For Skeletal Lamping (a line taken from Hissing Fauna track "Faberge Falls For Shuggie"), the production is anything but skeletal. Barnes and co. have taken the personal (and unabashedly sexual) lyrics, colorful album design and layered disco inspired indie pop to its logical extreme… and taken the stage show right along with it. While some of the costume changes still appear before our very eyes, there’s now also a rotating screen doubling as a projection for costume and set changes, drum kits on ten foot high risers and lavish period costumes mixed in with the now familiar golden faces and black bodysuits. The stage show, like the album, delves more into the decadent hedonism of their sequined frontman (or at least of his alter ego, Georgie Fruit). So while there's still an element of homemade charm to the set, the performance was at once more revealing, but less personal.
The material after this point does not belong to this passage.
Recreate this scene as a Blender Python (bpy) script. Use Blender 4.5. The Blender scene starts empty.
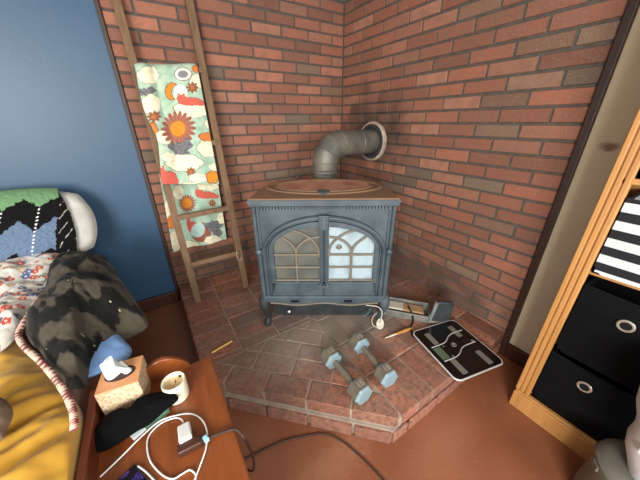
import bpy, math, random
from mathutils import Vector, Matrix, noise
import numpy as np
R = math.radians
random.seed(7)
SC = bpy.context.scene
COL = SC.collection

# ------------------------------------------------------------------ camera
def cam_axes(yaw, p, r):
    cy, sy = math.cos(yaw), math.sin(yaw)
    fwd = Vector((-sy*math.cos(p), cy*math.cos(p), -math.sin(p)))
    right = Vector((cy, sy, 0)); up = right.cross(fwd)
    return right*math.cos(r)+up*math.sin(r), -right*math.sin(r)+up*math.cos(r), fwd
CR, CU, CF = cam_axes(R(-32.5888), R(24.485), R(-0.6016))
CP = Vector((-1.5111, -1.9937, 1.2621))
cd = bpy.data.cameras.new('camera'); cam = bpy.data.objects.new('camera', cd); COL.objects.link(cam)
cd.sensor_width = 36; cd.lens = 262.1/640*36; cd.clip_start = .02
cam.matrix_world = Matrix(((CR.x, CU.x, -CF.x, CP.x), (CR.y, CU.y, -CF.y, CP.y), (CR.z, CU.z, -CF.z, CP.z), (0, 0, 0, 1)))
SC.camera = cam
# ------------------------------------------------------------------ light
w = bpy.data.worlds.new('world'); SC.world = w; w.use_nodes = True
bg = w.node_tree.nodes['Background']; bg.inputs[0].default_value = (.94, .96, 1.0, 1); bg.inputs[1].default_value = .95
def area(name, loc, target, sx, sy, power, col):
    l = bpy.data.lights.new(name, 'AREA'); l.shape = 'RECTANGLE'; l.size = sx; l.size_y = sy; l.energy = power; l.color = col
    o = bpy.data.objects.new(name, l); COL.objects.link(o); o.location = loc
    o.rotation_euler = (Vector(target)-Vector(loc)).to_track_quat('-Z', 'Y').to_euler(); return o
area('window_daylight', (-3.0, -3.5, 1.55), (-.8, -.7, .65), 1.4, 1.2, 128, (1, .975, .94))
area('rear_fill', (-.75, -4.2, 1.5), (-.8, -.9, .4), 1.0, 1.1, 48, (.90, .96, 1))  # added cool fill behind the view, brightens appliance, hearth front and floor
VS = SC.view_settings
SC.display_settings.display_device = 'sRGB'
VS.view_transform = 'Standard'; VS.look = 'None'; VS.gamma = 1; VS.use_curve_mapping = False; VS.exposure = 0.22

# ------------------------------------------------------------------ helpers
def lin(c):
    return tuple(((x/255)/12.92 if x/255 <= .04045 else ((x/255+.055)/1.055)**2.4) for x in c)
def px(x, y, ax, val):
    d = CR*((x-320)/262.1)+CU*((240-y)/262.1)+CF
    t = (val-CP[ax])/d[ax]; return CP+d*t
MATS = {}
def mat(name, col=None, rough=.6, metal=0, attr=False, noise_amt=.0, noise_scale=8, col2=None, bump=0, bump_scale=80, spec=.5, sheen=0, alpha=1, coat=0, stretch=None, emit=None, detail=5, ramp=(.35, .7), trans=0):
    if name in MATS: return MATS[name]
    m = bpy.data.materials.new(name); m.use_nodes = True; N = m.node_tree.nodes; L = m.node_tree.links
    b = N['Principled BSDF']; b.inputs['Roughness'].default_value = rough; b.inputs['Metallic'].default_value = metal
    b.inputs['Specular IOR Level'].default_value = spec; b.inputs['Alpha'].default_value = alpha
    b.inputs['Sheen Weight'].default_value = sheen; b.inputs['Coat Weight'].default_value = coat
    b.inputs['Transmission Weight'].default_value = trans
    tc = N.new('ShaderNodeTexCoord'); mp = N.new('ShaderNodeMapping'); L.new(tc.outputs['Object'], mp.inputs[0])
    if stretch: mp.inputs['Scale'].default_value = stretch
    src = None
    if attr:
        a = N.new('ShaderNodeAttribute'); a.attribute_name = 'Col'; src = a.outputs['Color']
    else:
        rg = N.new('ShaderNodeRGB'); rg.outputs[0].default_value = lin(col)+(1,); src = rg.outputs[0]
    if col2 is not None or noise_amt:
        n = N.new('ShaderNodeTexNoise'); n.inputs['Scale'].default_value = noise_scale; n.inputs['Detail'].default_value = detail
        L.new(mp.outputs[0], n.inputs['Vector'])
        rp = N.new('ShaderNodeValToRGB'); rp.color_ramp.elements[0].position = ramp[0]; rp.color_ramp.elements[1].position = ramp[1]
        L.new(n.outputs['Fac'], rp.inputs[0])
        mx = N.new('ShaderNodeMix'); mx.data_type = 'RGBA'
        if col2 is not None:
            mm = N.new('ShaderNodeMath'); mm.operation = 'MULTIPLY'; mm.inputs[1].default_value = noise_amt or 1
            L.new(rp.outputs[0], mm.inputs[0]); L.new(mm.outputs[0], mx.inputs['Factor'])
            L.new(src, mx.inputs['A']); mx.inputs['B'].default_value = lin(col2)+(1,)
        else:
            mx.blend_type = 'MULTIPLY'; mx.inputs['Factor'].default_value = noise_amt
            L.new(src, mx.inputs['A']); L.new(rp.outputs[0], mx.inputs['B'])
        src = mx.outputs['Result']
    L.new(src, b.inputs['Base Color'])
    if emit: b.inputs['Emission Color'].default_value = lin(col)+(1,); b.inputs['Emission Strength'].default_value = emit
    if bump:
        n2 = N.new('ShaderNodeTexNoise'); n2.inputs['Scale'].default_value = bump_scale; n2.inputs['Detail'].default_value = 4
        L.new(mp.outputs[0], n2.inputs['Vector'])
        bm = N.new('ShaderNodeBump'); bm.inputs['Strength'].default_value = bump; bm.inputs['Distance'].default_value = .004
        L.new(n2.outputs['Fac'], bm.inputs['Height']); L.new(bm.outputs[0], b.inputs['Normal'])
    MATS[name] = m; return m
def mask_stain(m, center, radii, col, strength, scale=14):
    """a stain with a shape of its own around a fixed spot of the material's object space"""
    N = m.node_tree.nodes; L = m.node_tree.links; b = N['Principled BSDF']
    src = b.inputs['Base Color'].links[0].from_socket
    tc = N.new('ShaderNodeTexCoord'); mp = N.new('ShaderNodeMapping'); mp.vector_type = 'POINT'
    s = [1/r for r in radii]; mp.inputs['Scale'].default_value = s
    mp.inputs['Location'].default_value = [-c*k for c, k in zip(center, s)]
    L.new(tc.outputs['Object'], mp.inputs[0])
    ln = N.new('ShaderNodeVectorMath'); ln.operation = 'LENGTH'; L.new(mp.outputs[0], ln.inputs[0])
    nz = N.new('ShaderNodeTexNoise'); nz.inputs['Scale'].default_value = scale; nz.inputs['Detail'].default_value = 6; L.new(tc.outputs['Object'], nz.inputs['Vector'])
    ad = N.new('ShaderNodeMath'); ad.operation = 'MULTIPLY_ADD'; L.new(nz.outputs['Fac'], ad.inputs[0]); ad.inputs[1].default_value = 1.3; 
    sb = N.new('ShaderNodeMath'); sb.operation = 'SUBTRACT'; L.new(ln.outputs['Value'], sb.inputs[0]); sb.inputs[1].default_value = .65
    L.new(sb.outputs[0], ad.inputs[2])
    mr = N.new('ShaderNodeMapRange'); mr.inputs['From Min'].default_value = .35; mr.inputs['From Max'].default_value = 1.05
    mr.inputs['To Min'].default_value = strength; mr.inputs['To Max'].default_value = 0; L.new(ad.outputs[0], mr.inputs['Value'])
    mx = N.new('ShaderNodeMix'); mx.data_type = 'RGBA'; L.new(mr.outputs[0], mx.inputs['Factor']); L.new(src, mx.inputs['A']); mx.inputs['B'].default_value = lin(col)+(1,)
    L.new(mx.outputs['Result'], b.inputs['Base Color'])

def speckle(m, col, scale, amt, lo=.60, hi=.68):
    N = m.node_tree.nodes; L = m.node_tree.links; b = N['Principled BSDF']; src = b.inputs['Base Color'].links[0].from_socket
    tc = N.new('ShaderNodeTexCoord'); nz = N.new('ShaderNodeTexNoise'); nz.inputs['Scale'].default_value = scale; nz.inputs['Detail'].default_value = 3; L.new(tc.outputs['Object'], nz.inputs['Vector'])
    mr = N.new('ShaderNodeMapRange'); mr.inputs['From Min'].default_value = lo; mr.inputs['From Max'].default_value = hi; mr.inputs['To Max'].default_value = amt; L.new(nz.outputs['Fac'], mr.inputs['Value'])
    mx = N.new('ShaderNodeMix'); mx.data_type = 'RGBA'; L.new(mr.outputs[0], mx.inputs['Factor']); L.new(src, mx.inputs['A']); mx.inputs['B'].default_value = lin(col)+(1,)
    L.new(mx.outputs['Result'], b.inputs['Base Color'])

class MB:
    def __init__(s): s.v = []; s.f = []; s.c = []; s.mi = []; s.m = 0
    def add(s, vs, fs, col=None):
        o = len(s.v); s.v += [tuple(p) for p in vs]
        if col is None: col = (1, 1, 1)
        s.c += (list(col) if isinstance(col, list) else [col]*len(vs))
        s.f += [tuple(i+o for i in f) for f in fs]; s.mi += [s.m]*len(fs); return s
    def box(s, c, d, rot=None, col=None, taper=1):
        x, y, z = d[0]/2, d[1]/2, d[2]/2
        vs = [Vector((sx*x*(taper if sz > 0 else 1), sy*y*(taper if sz > 0 else 1), sz*z)) for sz in (-1, 1) for sy in (-1, 1) for sx in (-1, 1)]
        if rot is not None: vs = [rot@v for v in vs]
        vs = [v+Vector(c) for v in vs]
        return s.add(vs, [(0, 2, 3, 1), (4, 5, 7, 6), (0, 1, 5, 4), (2, 6, 7, 3), (0, 4, 6, 2), (1, 3, 7, 5)], col)
    def bar(s, a, b, wd, th, up=(0, 0, 1), col=None):
        a = Vector(a); b = Vector(b); d = b-a; z = d.normalized(); x = Vector(up).cross(z)
        if x.length < 1e-5: x = Vector((1, 0, 0)).cross(z)
        x.normalize(); y = z.cross(x); rot = Matrix((x, y, z)).transposed()
        return s.box((a+b)/2, (wd, th, d.length), rot, col)
    def tube(s, path, r, seg=10, caps=True, col=None, squash=1):
        P = [Vector(p) for p in path]; n = len(P); rs = r if isinstance(r, (list, tuple)) else [r]*n
        vs = []; fs = []; cols = []
        t0 = (P[1]-P[0]).normalized(); ref = Vector((0, 0, 1)) if abs(t0.z) < .9 else Vector((1, 0, 0)); x = ref.cross(t0).normalized()
        for i in range(n):
            t = (P[min(i+1, n-1)]-P[max(i-1, 0)]).normalized(); x = (x-t*x.dot(t)).normalized(); y = t.cross(x)
            for k in range(seg):
                a = 2*math.pi*k/seg; vs.append(P[i]+x*rs[i]*math.cos(a)+y*rs[i]*squash*math.sin(a))
                if callable(col): cols.append(col(i, k))
        for i in range(n-1):
            for k in range(seg):
                a = i*seg+k; b = i*seg+(k+1) % seg; fs.append((a, b, b+seg, a+seg))
        if caps: fs.append(tuple(range(seg-1, -1, -1))); fs.append(tuple((n-1)*seg+k for k in range(seg)))
        return s.add(vs, fs, cols if cols else col)
    def lathe(s, prof, seg=24, mtx=None, col=None, caps=True):
        vs = []; fs = []
        for r, z in prof:
            for k in range(seg):
                a = 2*math.pi*k/seg; v = Vector((r*math.cos(a), r*math.sin(a), z)); vs.append(mtx@v if mtx else v)
        n = len(prof)
        for i in range(n-1):
            for k in range(seg):
                a = i*seg+k; b = i*seg+(k+1) % seg; fs.append((a, b, b+seg, a+seg))
        if caps: fs.append(tuple(range(seg-1, -1, -1))); fs.append(tuple((n-1)*seg+k for k in range(seg)))
        return s.add(vs, fs, col)
    def prism(s, poly, h0, h1, f=lambda x, y, h: (x, y, h), col=None, inset=0, dz=0):
        """poly extruded between h0 and h1; f maps (x,y,h) to a point"""
        n = len(poly); cx = sum(p[0] for p in poly)/n; cy = sum(p[1] for p in poly)/n
        vs = [f(x, y, h0) for x, y in poly]+[f(x, y, h1-dz) for x, y in poly]; fs = [tuple(range(n-1, -1, -1))]
        fs += [(i, (i+1) % n, n+(i+1) % n, n+i) for i in range(n)]
        if inset:
            for x, y in poly:
                d = math.hypot(x-cx, y-cy); k = max(0, 1-inset/max(d, 1e-6)); vs.append(f(cx+(x-cx)*k, cy+(y-cy)*k, h1))
            fs += [(n+i, n+(i+1) % n, 2*n+(i+1) % n, 2*n+i) for i in range(n)]; fs.append(tuple(range(2*n, 3*n)))
        else: fs.append(tuple(range(n, 2*n)))
        return s.add(vs, fs, col)
    def grid(s, nu, nv, fn, colfn=None, closed_u=False):
        vs = []; cs = []; fs = []
        for j in range(nv):
            for i in range(nu):
                u = i/(nu if closed_u else nu-1); v = j/(nv-1); vs.append(fn(u, v))
                if colfn: cs.append(colfn(u, v))
        for j in range(nv-1):
            for i in range(nu if closed_u else nu-1):
                i2 = (i+1) % nu; fs.append((j*nu+i, j*nu+i2, (j+1)*nu+i2, (j+1)*nu+i))
        return s.add(vs, fs, cs if colfn else None)
    def build(s, name, mats, parent=None, smooth=False, bevel=0, segs=2, local=False, solid=0, offset=-1, sub=0, angle=40):
        if not isinstance(mats, (list, tuple)): mats = [mats]
        V = np.array([tuple(p) for p in s.v], float); loc = Vector((0, 0, 0))
        if parent is None and not local:
            mn = V.min(0); mxx = V.max(0); loc = Vector(((mn[0]+mxx[0])/2, (mn[1]+mxx[1])/2, mn[2])); V = V-np.array(loc)
        me = bpy.data.meshes.new(name); me.from_pydata([tuple(p) for p in V], [], s.f)
        for m in mats: me.materials.append(m)
        for p, i in zip(me.polygons, s.mi): p.material_index = i
        ca = me.color_attributes.new('Col', 'FLOAT_COLOR', 'POINT')
        ca.data.foreach_set('color', np.array([tuple(c)[:3]+(1.,) for c in s.c], np.float32).ravel())
        o = bpy.data.objects.new(name, me); COL.objects.link(o); o.location = loc
        if parent is not None: o.parent = parent
        import bmesh
        bm = bmesh.new(); bm.from_mesh(me); bmesh.ops.recalc_face_normals(bm, faces=bm.faces); bm.to_mesh(me); bm.free()
        if smooth:
            for p in me.polygons: p.use_smooth = True
            if angle < 180:
                try: me.set_sharp_from_angle(angle=R(angle))
                except Exception: pass
        if solid:
            md = o.modifiers.new('solid', 'SOLIDIFY'); md.thickness = solid; md.offset = offset
        if bevel:
            md = o.modifiers.new('bevel', 'BEVEL'); md.width = bevel; md.segments = segs; md.limit_method = 'ANGLE'; md.angle_limit = R(35)
        if sub:
            md = o.modifiers.new('sub', 'SUBSURF'); md.levels = sub; md.render_levels = sub
        return o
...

Swedish quintet Love Is All warmed the crowd up nicely with their punchy indie pop. Singer Josephine Olausson bounced up and down, giving a sharp vocal delivery over the top of melodies that ranged from fast discordant Gang of Four-esque riffs to more sugary fare that brought to mind the B-52's, if the B-52's had a sax. Their saxophonist, Ake Stromer, is apparently a fan of Flock of Seagulls, so the band did a much brighter cover of "I Ran (So Far Away)", and Olausson described the '80s new wave staple as a band "...with better haircuts. Or at least they did. They probably have no hair now."
Perhaps it's no surprise that the crowd's strongest reactions were to Of Montreal's older songs, with which they'd spent more time. The floor of the 9:30 Club shook as patrons bounced to songs like Hissing Fauna's "She's A Rejector", "Heimdalsgate Like A Promethean Curse", Satanic Panic in The Attic's "Disconnect The Dots", and The Sunlandic Twins' "Wraith Pinned to the Mist (And Other Games)". Apparently Barnes has reconciled with his decision to "sell out" that song to an Outback commercial since "Wraith" was noticeably absent from many 2007 setlists.
Whether this audience reaction is a testament to the quality of work from Skeletal Lamping, as opposed to their earlier albums, is yet to be seen. Even unreleased tracks like the sexually explicit "For Our Elegant Caste", where Barnes explains that he "takes it both ways," and show opener (and album closer) "Id Engager" garnered some sing-a-longs. Still, when they couldn't rely on a sing-a-long, they relied on theatrics. Kevin Barnes had no fewer than 12 costume changes (including red body paint and shaving cream among others), and the Booty Patrol showed up as country western duelers, 1950s family members, golden buddhas and executioners. Toward the end, they performed a very elaborate hanging of Barnes in a pink bathrobe. If nothing else, it certainly kept the "wtf?" factor up relatively high, and kept the audience (which included Chris Cooley) watching.
They ended the show with two familiar tunes, after a chant led by new drummer Ahmed Ghallab of "What do we want?" "Pizza!" "When do we want it?" "Pizza!" "Gronlandic Edit" and "Requiem for O.M.M." had the audience jumping, singing and cheering again and Kevin Barnes left the stage saying, "This was fun!"